Feels like: Angry masturbation
WTF?: The first time I heart this song it confused the fuck out of me - is it a story song, is it a torch song, is it a revenge song? What story is it telling and who is it telling that story to? Then I realized I didn't particularly care - it's got an incredible spooky sound (including samples of Patton's growling dog) and some wonderfully angry lyrics and I love it; it mourns, it howls, it snarls, it hisses, and it pounds its way into your brain where it takes up residence and doesn't ever want to leave.
Best Lyric: "I'm only happy when I'm pissing you off."
Score: 9.8/10

"Rise of the Fall"
Sounds like: A drunk Frenchman became a carnival barker who was then kidnapped by sailors and is singing on deck.
Feels like: A confusing scene in an early Tim Burton film
WTF?: ...That's unfortunate. I'm pretty sure it's the lyrics that kill this for me instead of the music but the lyrics kill it hard - they just don't seem to scan ideally and they're a little too... Expected? Predictable? something. It's nonsense but it isn't good nonsense, which bugs me because I KNOW FNM can produce good nonsense.
Best Lyric: The lyrics suck in this, but the piano and accordion are BITCHIN'.
Score: 6.7/10

"Black Friday"
Sounds like: A mariachi band joined forces with a thrash metal band to write a product jingle.
Feels like: Mike Patton howling all of the sins of conspicuous consumerism out of the world.
WTF?: This is like getting a dildo from your aunt for your 16th birthday.

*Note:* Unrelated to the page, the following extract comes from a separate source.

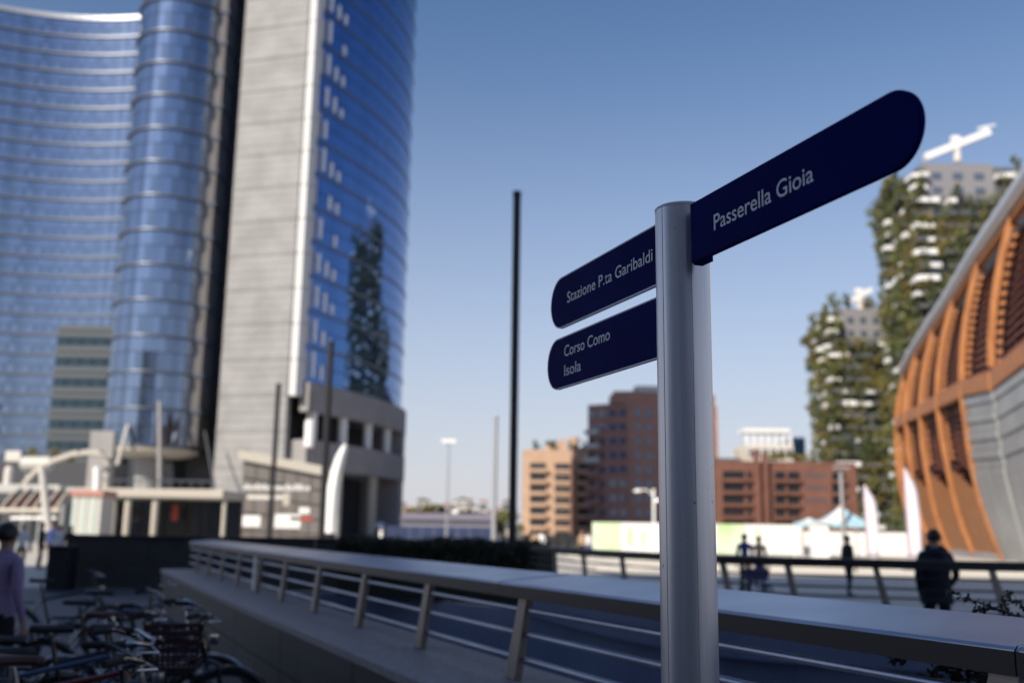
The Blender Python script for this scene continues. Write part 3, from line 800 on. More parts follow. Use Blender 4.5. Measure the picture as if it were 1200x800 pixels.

Maybe you wanted it but were surprised to get it and don't quite know what to do with it. You like it, kinda, but it doesn't really do anything and takes a lot of effort on your part to be fun. But for reals, this is a fascinating song that goes to all sorts of odd places - it's got a few moments that are legitimately surprising and entertaining, but the song as a whole is a very strange inclusion.
Best Lyric: "Buy me a future regret, a shrink-wrapped fantasy that I'll want to forget."
Score: 6.8/10

"Motherfucker"
Sounds like: Misanthropy
Feels like: We've probably let everyone down with this whole civilization thing.
WTF?: So it looks like a band that first had a hit with a politically-motivated sneer song is still doing the same thing thirty years later and it still works for them. Motherfucker is full of loathing for the mess we've made of the world and is a subtle demand to fix it.
Best Lyric: All of them are good but the prize of this song goes to the soaring guitar bridge and stuttered "Get-the-mot-ther-fuck-er-onthephone" just past the midpoint. That's a solid fucking moment.
Score: 8.9/10

"Matador"
Sounds like: A melodramatic 80s hair-metal ballad with more distortion.
Feels like: Somebody got a bit too serious with the rock-opera concept.
WTF?: Look it's not hard for lyrics to ruin a song for me and "we will rise from the killing floor, like the matador" both doesn't scan and is too expected; the whole thing just makes me very uncomfortable and there's not much else going on for this song other than a cool ominous bell sound, the rest of it is pretty generic and makes me sad.
Best Lyric: "We will rise from the killing floor," and "let the dead live" - gotta give some credit for snarky self-awareness.
Score: 5.8/10

"From the Dead"
Sounds like: A really grumpy Beatles song, actually - lots of harmonizing and acoustic guitar.
Feels like: A hug from someone you thought you'd never see again.
WTF?: Of all the things that feel like shoutouts to fans in the course of the album this song is the biggest nod. It has musical merit (but it really sounds nothing like Faith No More), sure, but the song isn't about the song, it's about the fact that you got the chance to hear the song.
Best Lyric: "I can see the parade, welcome home my friend, we come back to history in present times, watch your watch unwind" followed by unremitting sobbing because oh my god it's been 18 years and you just weren't expecting this and I'm sorry but I'm just so happy I'm going to need a minute.
Score: 8.1/10

Subtotal: 79.9/100
Bonus Points: 
Reunion album that isn't pure shit +5
No inane solos or self-indulgent jamming (tight shit all the way through) +2
Demerits:
Somewhat cautious, could be more daring -1
Frustrating simplicity of lyrics & bass, unusual for the band -3

Grand Total: 82.9/100
Final Score: B-

I wish I could rate this album higher, it's FNM and I love them and I want everything every member of the band does to be perfect for all time. But that doesn't always happen. Sol Invictus isn't a bad album by any stretch of the imagination, but it isn't in the same league as any of the post-Mosely albums (it's probably fair to put this offering on a level with Introduce Yourself). I'm reviewing Sol Invictus a year late specifically because it took me a while to warm up to it; once I had I wanted to listen to it to the exclusion of all other music for about two months, and now nine months later I can happily listen to the whole thing a couple of times and then forget about it (as a whole) for months. There are a few good songs that stand out on their own and have worked their way into my heavy rotation playlist (mostly "Separation Anxiety" and "Cone of Shame, though "Sunny Side Up" is my weekday alarm) but overall Sol Invictus is a decent, listenable, replayable, and largely forgettable album. I want so hard to love it, I hope that other people out there like it, I hope they love it, I hope the same songs that speak to me speak to them and more, but "pretty okay, good to hear once in a while" is the best that I think this album will ever be for me.